Hole in the ozone layer has grown for a 3rd year in a row — but scientists aren’t concerned


Greenies are good at distorted views of the facts. So their mention of the 2015 ozone hole is interesting. They admit but downplay the fact that in October 2015 the Antarctic ozone hole was at that time the largest it had ever been. And it is apparently still large.

How does that square with the supposed shrinking of the hole? Refrigerant gases that supposedly open the hole have been banned for decades. So what we should see on Greenie theory is a gradual shrinking of the hole. It's clearly not happening. All we actually see is natural variability: No progress in shrinking the hole at all


The ozone hole that forms yearly over Antarctica has grown for the third year in a row. At nearly 10 million square miles (26.4 million square kilometers), the ozone hole is the largest it's been since 2015.

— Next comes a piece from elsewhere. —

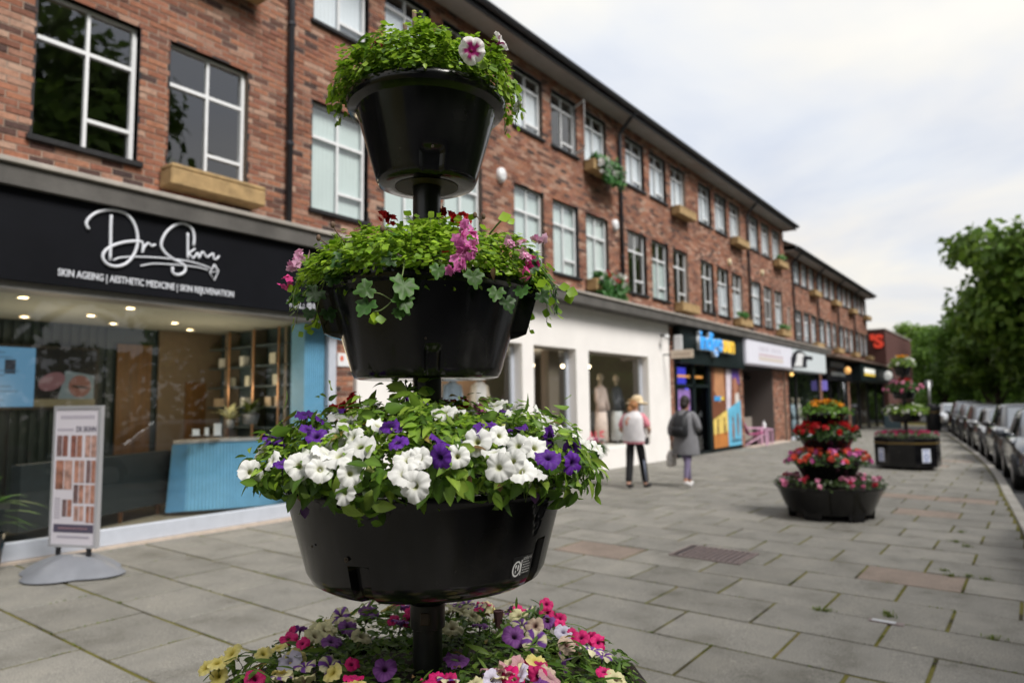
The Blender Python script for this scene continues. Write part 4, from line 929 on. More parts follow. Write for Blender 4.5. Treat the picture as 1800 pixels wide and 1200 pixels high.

But despite that growth, scientists say that the hole's size is still on a downward trend overall.

"All the data says that ozone is on the mend," Paul Newman, NASA Goddard Space Flight Center's chief Earth scientist, told the Associated Press(opens in new tab).

The ozone hole was first observed in the early 1980s and reached its largest extent in 2006, according to NASA. This year’s ozone hole, which peaked on Oct. 5, was the biggest recorded since 2015. But scientists aren’t too concerned.

"The overall trend is improvement. It's a little worse this year because it was a little colder this year," Newman told the AP.